Ia menyebutkan, pada 2019, pemerintah akan lebih fokus pada pembangunan sumber daya manusia. Hal itu antara lain dilakukan dengan menyiapkan kurikulum pendidikan menengah kejuruan sesuai dengan kebutuhan industri.
”Dulu, kurikulum dibangun sepihak dari pemerintah. Ketika lulus, kita tidak tahu apakah cocok dengan lapangan kerja. Sekarang, disusun berdasarkan sisi permintaan. Dunia industri, dunia usaha diundang untuk menyusun kurikulum,” paparnya.
Pada kuliah umum itu juga diberikan penghargaan bagi para juara lomba karya tulis ilmiah SMA/SMK/sederajat yang digelar Himpunan Mahasiswa Teknik Kimia UMP. Aji Sukma (16), Taufiq Maulana (16), dan Naufal Izzul K (16), siswa kelas XI IPA SMA N 3 Demak—yang menang sebagai juara ke-3 dalam ajang lomba itu serta mengikuti kuliah umum—menyampaikan, mereka lebih senang metode pelajaran yang dipadukan antara teori dan praktik.
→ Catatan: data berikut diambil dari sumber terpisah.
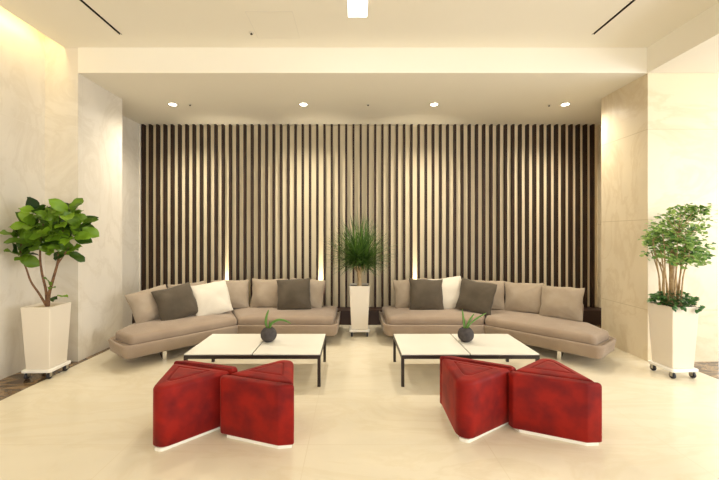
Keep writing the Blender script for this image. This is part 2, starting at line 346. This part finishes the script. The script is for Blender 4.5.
def make_sofa(name, label, mir):
    """plan drawn for the left sofa; mir mirrors it about x = .1"""
    ox, oy = -1.3, 4.8
    def tr(pts):
        q = [(x, y) for x, y in pts]
        if mir: q = [(.2-x, y) for x, y in q]
        c = (.2-ox) if mir else ox
        return ccw([(x-c, y-oy) for x, y in q])
    root = thing(name, label, 'sofa', ((.2-ox) if mir else ox, oy, 0), 0, 'corner sofas')
    straight = [(-1.475, 4.60), (-.225, 4.60), (-.20, 5.42), (-1.86, 5.42), ]
    chaise = [(-1.485, 4.60), (-1.87, 5.42), (-1.93, 5.42), (-2.68, 4.34), (-2.63, 4.0), (-2.36, 3.80)]
    seat_s = roundpoly(tr([(-1.478, 4.61), (-.25, 4.61), (-.23, 5.40), (-1.862, 5.40)]), .05)
    seat_c = roundpoly(tr([(-1.484, 4.60), (-1.868, 5.40), (-1.93, 5.39), (-2.66, 4.34), (-2.63, 3.97), (-2.32, 3.74)]), .05)
    link('seat_cushion', cushion_bm(seat_s, .235, .345, .045), M['sofa'], root, True)
    link('seat_cushion', cushion_bm(seat_c, .235, .345, .045), M['sofa'], root, True)
    # tray-like base with sides that flare outwards to the rim
    for poly in (straight, chaise):
        if poly is straight: P = [(-1.481, 4.58), (-.23, 4.58), (-.215, 5.43), (-1.875, 5.43)]
        else: P = [(-1.481, 4.58), (-1.875, 5.43), (-1.95, 5.43), (-2.70, 4.35), (-2.67, 3.98), (-2.345, 3.71)]
        p = roundpoly(tr(P), .04)
        inner = None
        def flare(poly2, d, d2=None):
            # the side shared with the other section does not flare
            o = offs(poly2, d); return o
        rings = [at3(offs(p, -.05), .105), at3(offs(p, -.03), .108), at3(offs(p, -.012), .125), at3(offs(p, .035 if False else .0), .17), at3(p, .20), at3(offs(p, -.002), .238), at3(offs(p, -.012), .246), at3(offs(p, -.05), .246), at3(offs(p, -.06), .235)]
        bm = bmesh.new(); loft(bm, rings); link('base', bm, M['sofa'], root, True)
    # flared rim on the open ends and the front
    def rim(path, w=.04):
        bm = bmesh.new()
        pts = [Vector(q) for q in path]
        if mir: pts = [Vector((.2-q.x, q.y)) for q in pts]
        c = Vector(((.2-ox) if mir else ox, oy)); pts = [q-c for q in pts]
        sg = -1 if mir else 1
        nrm = []
        for i in range(len(pts)):
            a = (pts[i]-pts[max(i-1, 0)]); b = (pts[min(i+1, len(pts)-1)]-pts[i])
            d = (a.normalized() if a.length else b.normalized())+(b.normalized() if b.length else a.normalized()); d.normalize()
            nrm.append(Vector((d.y, -d.x))*sg)
        # cross section: (outward, z)
        sec = [(-.03, .112), (.0, .112), (.02, .13), (w*.8, .215), (w, .243), (w-.006, .255), (w-.02, .256), (.0, .240), (-.03, .238)]
        rings = []
        for q, n in zip(pts, nrm): rings.append([(q.x+n.x*s, q.y+n.y*s, z) for s, z in sec])
        loft(bm, rings); return bm
    e = roundpoly([(-2.70, 4.35), (-2.67, 3.98), (-2.345, 3.71), (-1.55, 4.51)], [.001, .05, .05, .001], 5)
    e = e[6:-6]
    path = [(-2.70, 4.37)]+e+[(-1.4815, 4.583)]
    link('rim', rim(path), M['sofa'], root, True)
    path = [(-1.4805, 4.583), (-.9, 4.58), (-.315, 4.58), (-.27, 4.583), (-.24, 4.60), (-.223, 4.64), (-.22, 4.7), (-.215, 5.42)]
    link('rim', rim(path, .03), M['sofa'], root, True)
    # low backrests
    def back(P, seglo=.24, hi=.56):
        q = tr(P); p = roundpoly(q, .02, 3)
        dx, dy = lean
        rings = [at3(p, seglo)] + [[(x+dx*k, y+dy*k, seglo+(hi-seglo)*k) for x, y in p] for k in (.3, .6, .93)] + [[(x+dx, y+dy, hi) for x, y in offs(p, -.012)]]
        bm = bmesh.new(); loft(bm, rings); return bm
    lean = (0, .05)
    for bxx in (-.69, -1.225, -1.70):
        link('back_support', back([(bxx+.11, 5.385), (bxx+.11, 5.42), (bxx-.11, 5.42), (bxx-.11, 5.385)], .2, .55), M['sofa'], root, True)
    lean = ((.04 if mir else -.04), .02)
    for a0, b0 in ((-2.30, 4.87), (-2.55, 4.51)):
        d = Vector((.566, .824)); n = Vector((-.824, .566))*.035; c0 = Vector((a0, b0))
        link('back_support', back([tuple(c0+d*.1), tuple(c0+d*.1+n), tuple(c0-d*.1+n), tuple(c0-d*.1)], .2, .55), M['sofa'], root, True)
    # sled legs of flat chrome bar
    def leg(x, y, ang, L):
        bm = bmesh.new()
        if mir: x = .2-x; ang = -ang
        m = Matrix.Translation((x-((.2-ox) if mir else ox), y-oy, 0)) @ Matrix.Rotation(ang, 4, 'Z')
        box(bm, -.02, .02, 0, .008, 0, .112, m); box(bm, -.02, .02, L-.008, L, 0, .112, m); box(bm, -.02, .02, .008, L-.008, 0, .008, m)
        link('leg', bm, M['chrome'], root, bevel=.001)
    leg(-2.105, 4.02, R(35), .45); leg(-1.62, 4.70, R(15), .5); leg(-.5, 4.68, 0, .5)
    return root
make_sofa('corner_sofa', 'taupe armless corner sofa on the left with its long end towards the fiddle-leaf fig', False)
make_sofa('corner_sofa', 'taupe armless corner sofa on the right with its long end towards the right stone pier', True)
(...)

”Saat ini lebih banyak teori di kelas daripada praktik. Inginnya pembelajaran sambil praktik. Pembelajaran saja belum cukup. Teori tanpa praktik itu sia-sia,” ujar Naufal.
Dulu, kurikulum dibangun sepihak dari pemerintah. Ketika lulus, kita tidak tahu apakah cocok dengan lapangan kerja. Sekarang, disusun berdasarkan sisi permintaan.
Pemberian bantuan
Setelah memberikan kuliah umum di UMP, Muhadjir bersama Menteri Koordinator Pembangunan Manusia dan Kebudayaan Puan Maharani membagikan sejumlah bantuan kepada warga Banyumas di Pendopo Sipanji, Purwokerto.
Sekitar 2.300 orang menerima bantuan sosial penerima Program Keluarga Harapan (PKH), Kartu Indonesia Pintar (KIP), dan Kartu Indonesia Sehat (KIS).
Mereka juga menerima bantuan sarana dan prasarana pendidikan, pembangunan layanan haji terpadu satu pintu, sertifikat bimbingan perkawinan, pemberian akta kelahiran dan kartu identitas anak, pemberian makanan tambahan ibu hamil dan balita kurus, serta bantuan benih.
”Uang bantuan PKH ini tidak akan kami berikan terus-menerus kalau tidak dimanfaatkan dengan sebaik-baiknya. Pergunakan uang tersebut juga untuk bisa membuat bapak ibu mandiri, menambah keuangan di keluarga masing-masing,” ucap Puan.
Dalam dialog dengan warga penerima bantuan, didorong agar bantuan tersebut tidak hanya untuk memenuhi kebutuhan sehari-hari, tetapi juga dimanfaatkan untuk kegiatan usaha. Kepada siswa penerima KIP, Puan berpesan agar tetap rajin belajar, terus bersemangat meraih cita-cita.
Bupati Banyumas Achmad Husein menyampaikan, sejumlah bantuan tersebut cukup mendorong perbaikan kualitas hidup masyarakat. Meski kini sudah turun 4,94 persen dibanding tahun 2013, angka kemiskinan di Banyumas masih relatif tinggi pada 2018, yaitu 13,5 persen.
”Program-program dari pusat juga kami sempurnakan, kami tambahkan di Banyumas. Ada KIS, di sini ada Kartu Banyumas Sehat yang jumlahnya kira-kira 110.000 orang yang menerima. Anggaran Rp 50 miliar per tahun,” tuturnya. Selain itu, ada juga 22.000 kartu penderes nira sebagai bahan baku gula merah.